相手の言葉を下敷きにして、嫌みったらしく非難したり皮肉ったりする ~映画「バッドボーイズ」の場合
◆概要
【相手の言葉を下敷きにして、嫌みったらしく非難したり皮肉ったりする】は「魅力的なセリフ、会話」を作るためのアイデア。
◆事例研究
◇事例:映画「バッドボーイズ」
▶1
本作の主人公は、マーカスとマイク(中年男性)。
2人はマイアミ市警のベテラン刑事コンビである。
ある日、
・Step1:2人が車で移動していた時のことだ。
・Step2:その車はマイクのものであり、ハンドルを握るのもマイクである。
やがて、
・Step3:助手席のマーカスがハンバーガーを食べ始めた。
・Step4:マイクは慌てて「おい、俺の車の中でピクニックをする気か!?」「こぼさないように気をつけろよ!」。

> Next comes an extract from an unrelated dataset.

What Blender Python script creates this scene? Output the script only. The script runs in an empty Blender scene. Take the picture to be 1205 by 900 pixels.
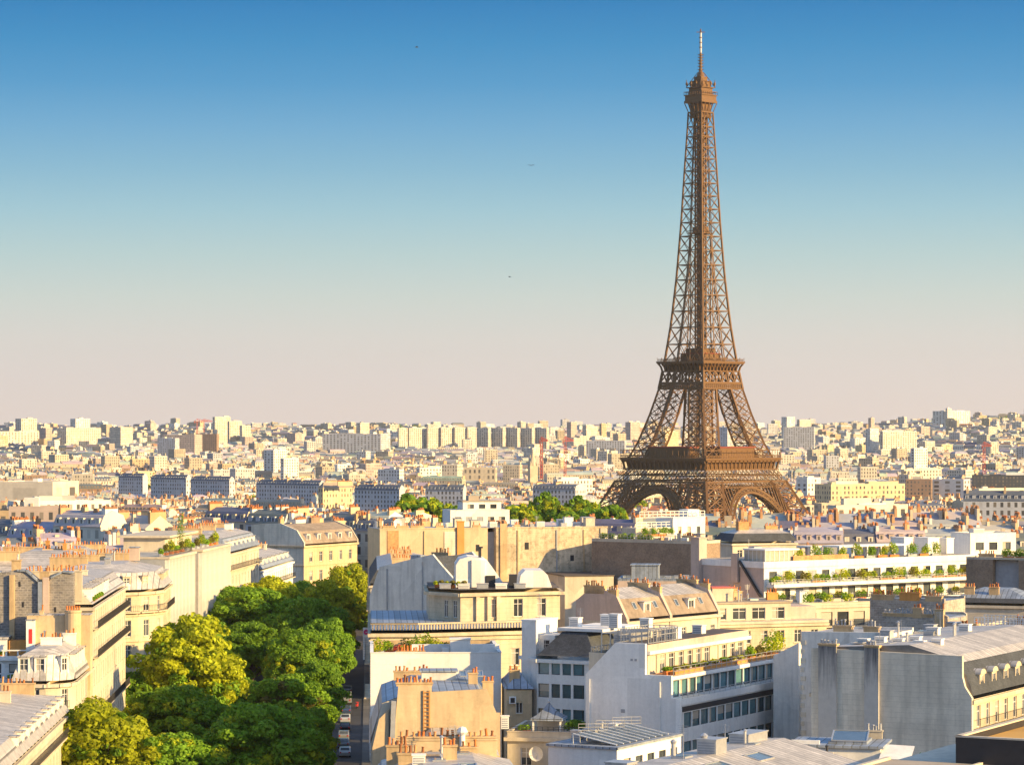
import bpy, math, random
from mathutils import Vector, Matrix

# ---------------------------------------------------------------- camera, sky, sun, exposure
SC = bpy.context.scene
COL = SC.collection
F, CX, HY, CZ = 3412.0, 602.5, 504.0, 50.0      # focal length in photo pixels, principal column, eye-level row, eye height
cam_d = bpy.data.cameras.new('camera')
cam = bpy.data.objects.new('camera', cam_d); COL.objects.link(cam)
cam.location = (0, 0, CZ); cam.rotation_euler = (math.radians(90), 0, 0)
cam_d.sensor_width = 36.0; cam_d.lens = 36.0*F/1205.0
cam_d.shift_y = (HY-450.0)/1205.0
cam_d.clip_start = 1.0; cam_d.clip_end = 60000.0
SC.camera = cam

SUN_AZ = 28.0      # degrees behind the picture plane, coming from the right
SUN_EL = 17.0
sx, sy, sz = (math.cos(math.radians(SUN_EL))*math.cos(math.radians(SUN_AZ)),
              -math.cos(math.radians(SUN_EL))*math.sin(math.radians(SUN_AZ)), math.sin(math.radians(SUN_EL)))
sun_d = bpy.data.lights.new('sun', 'SUN'); sun_d.energy = 5.0; sun_d.angle = math.radians(0.5); sun_d.color = (1.0, 0.69, 0.29)
sun = bpy.data.objects.new('sun', sun_d); COL.objects.link(sun)
sun.rotation_euler = Vector((sx, sy, sz)).to_track_quat('Z', 'Y').to_euler()
sun.location = (300, -100, 300)

W = bpy.data.worlds.new('World'); SC.world = W; W.use_nodes = True
nt = W.node_tree; nt.nodes.clear()
wo = nt.nodes.new('ShaderNodeOutputWorld'); bg = nt.nodes.new('ShaderNodeBackground')
sky = nt.nodes.new('ShaderNodeTexSky'); sky.sky_type = 'NISHITA'; sky.sun_disc = False
sky.sun_elevation = math.radians(SUN_EL); sky.sun_rotation = math.atan2(sx, sy)
sky.altitude = 60; sky.air_density = 1.0; sky.dust_density = 1.0; sky.ozone_density = 1.5
# the evening sky: a clear low band that runs from pale beige at the horizon to blue, over the Nishita dome
tc = nt.nodes.new('ShaderNodeTexCoord'); sep = nt.nodes.new('ShaderNodeSeparateXYZ')
nt.links.new(tc.outputs['Generated'], sep.inputs[0])
mr = nt.nodes.new('ShaderNodeMapRange'); mr.inputs[1].default_value = 0.0; mr.inputs[2].default_value = 0.16
nt.links.new(sep.outputs[2], mr.inputs[0])
rp = nt.nodes.new('ShaderNodeValToRGB'); nt.links.new(mr.outputs[0], rp.inputs[0])
SKY_STOPS = [(0.035, (0.8178, 0.7049, 0.6408)), (0.117, (0.7747, 0.7042, 0.6588)), (0.19, (0.7245, 0.7015, 0.6541)), (0.282, (0.6133, 0.6875, 0.6455)), (0.373, (0.4813, 0.6464, 0.6528)), (0.464, (0.3541, 0.583, 0.6701)), (0.555, (0.243, 0.4924, 0.6554)), (0.645, (0.1599, 0.4149, 0.6474)), (0.735, (0.0855, 0.3362, 0.6068)), (0.824, (0.0445, 0.2804, 0.5615)), (0.913, (0.0211, 0.2207, 0.5096)), (1.0, (0.002, 0.1623, 0.4589))]
els = rp.color_ramp.elements
while len(els) < len(SKY_STOPS): els.new(0.5)
for e, (p, c) in zip(els, SKY_STOPS): e.position = p; e.color = (*c, 1)
SKY_K = 3.34       # background strength is 0.15
sc_ = nt.nodes.new('ShaderNodeMixRGB'); sc_.blend_type = 'MULTIPLY'; sc_.inputs[0].default_value = 1; sc_.inputs[2].default_value = (SKY_K,)*3+(1,)
nt.links.new(rp.outputs[0], sc_.inputs[1])
mr2 = nt.nodes.new('ShaderNodeMapRange'); mr2.inputs[1].default_value = 0.16; mr2.inputs[2].default_value = 0.45
nt.links.new(sep.outputs[2], mr2.inputs[0])
mx = nt.nodes.new('ShaderNodeMixRGB'); nt.links.new(mr2.outputs[0], mx.inputs[0])
wb = nt.nodes.new('ShaderNodeMixRGB'); wb.blend_type = 'MULTIPLY'; wb.inputs[0].default_value = 1; wb.inputs[2].default_value = (.95, 1.0, 1.06, 1)
nt.links.new(sky.outputs[0], wb.inputs[1])
nt.links.new(sc_.outputs[0], mx.inputs[1]); nt.links.new(wb.outputs[0], mx.inputs[2])
nt.links.new(mx.outputs[0], bg.inputs[0]); bg.inputs[1].default_value = 0.15
nt.links.new(bg.outputs[0], wo.inputs[0])
SC.view_settings.view_transform = 'Standard'; SC.view_settings.look = 'None'
SC.view_settings.gamma = 1.0; SC.view_settings.use_curve_mapping = False
SC.view_settings.exposure = 1.02
SC.cycles.use_denoising = True
SC.cycles.max_bounces = 5; SC.cycles.diffuse_bounces = 3; SC.cycles.glossy_bounces = 2; SC.cycles.volume_bounces = 0
SC.cycles.sample_clamp_indirect = 4.0

R = random.Random(11)
def X(px, d): return (px-CX)/F*d
def Zd(py, d): return CZ-(py-HY)/F*d
def G(px, py, z):
    d = (CZ-z)*F/(py-HY); return ((px-CX)/F*d, d)
def lerp(a, b, t): return a+(b-a)*t
def interp(tab, x):
    if x <= tab[0][0]: return tab[0][1]
    for (x0, y0), (x1, y1) in zip(tab, tab[1:]):
        if x <= x1: return lerp(y0, y1, (x-x0)/(x1-x0))
    return tab[-1][1]

# ---------------------------------------------------------------- materials
def nodes(name):
    m = bpy.data.materials.new(name); m.use_nodes = True
    t = m.node_tree; b = t.nodes['Principled BSDF']
    return m, t, b
def nd(t, typ, **kw):
    n = t.nodes.new(typ)
    for k, v in kw.items():
        if k.startswith('i_'): n.inputs[int(k[2:])].default_value = v
        else: setattr(n, k, v)
    return n
def vmath(t, op, a, b=None):
    n = nd(t, 'ShaderNodeMath', operation=op)
    for i, s in enumerate((a, b)):
        if s is None: continue
        if isinstance(s, (int, float)): n.inputs[i].default_value = s
        else: t.links.new(s, n.inputs[i])
    return n.outputs[0]
def mixc(t, fac, a, b, bt='MIX'):
    n = nd(t, 'ShaderNodeMixRGB', blend_type=bt)
    for i, s in ((0, fac), (1, a), (2, b)):
        if isinstance(s, (int, float)): n.inputs[i].default_value = s
        elif isinstance(s, tuple): n.inputs[i].default_value = (*s[:3], 1)
        else: t.links.new(s, n.inputs[i])
    return n.outputs[0]
def ramp(t, fac, stops):
    n = nd(t, 'ShaderNodeValToRGB'); t.links.new(fac, n.inputs[0])
    e = n.color_ramp.elements
    while len(e) < len(stops): e.new(.5)
    for k, (p, c) in zip(e, stops): k.position = p; k.color = (c, c, c, 1) if isinstance(c, (int, float)) else (*c, 1)
    return n.outputs[0]
def noise(t, vec, scale, detail=4, rough=.6, sc=None):
    if sc:
        mp = nd(t, 'ShaderNodeMapping'); mp.inputs['Scale'].default_value = sc; t.links.new(vec, mp.inputs[0]); vec = mp.outputs[0]
    n = nd(t, 'ShaderNodeTexNoise'); n.inputs['Scale'].default_value = scale; n.inputs['Detail'].default_value = detail
    n.inputs['Roughness'].default_value = rough; t.links.new(vec, n.inputs['Vector']); return n.outputs[0]
def bump(t, b, h, dist, strength=.6):
    n = nd(t, 'ShaderNodeBump'); n.inputs['Strength'].default_value = strength; n.inputs['Distance'].default_value = dist
    t.links.new(h, n.inputs['Height']); t.links.new(n.outputs[0], b.inputs['Normal'])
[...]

・Step5:マーカスは「いちいち口うるせぇなぁ!」という顔になる。
やがて、
・Step6:マーカスは飲み物を取り出した。そして訊いた「なぁおい。カップホルダーはどこだ?」。
・Step7:マイクが答える「そんなものはない」。
・Step8:マーカスは耳を疑う「ないって!?この車、8万ドルもしたのにカップホルダーも付いてねぇのかよ!?」。
・Step9:マイクは反論する「8万じゃねぇ!10万5000ドルだ!」「わかってんのか?これは地球上で一番速い車なんだぞ!出足のよさも抜群の特別限定車だ!」。
2人が乗っているのは、
・Step10:「ポルシェ911ターボ」。大変高価で、そして高性能のスポーツカーである。マイクのお気に入りの逸品だ。
・Step11:だが、車に興味がなく、かつマイクほど裕福ではないマーカスからすれば、それはただただ乗りづらいだけのポンコツにすぎない。
・Step12:というわけで、マーカスは嫌みっぽく言った「本当に『特別』だよなぁ。カップホルダーもなければ後部座席もないもんな!」。
▶2
ご注目いただきたいのは、「本当に『特別』だよなぁ。カップホルダーもなければ後部座席もないもんな!」というマーカスのセリフである。
要するに「カップホルダーもなければ後部座席もない!まったくなんて車だ!」と呆れているわけだが――ストレートにそう言ってしまっては面白くない。
そこで【相手の言葉を下敷きにして、嫌みったらしく非難したり皮肉ったりする】という技法の出番だ。マイクの「特別限定車」という言葉に対して「本当に『特別』だよなぁ」と応じたことで、嫌みったらしい愉快なシーンになったといえるだろう。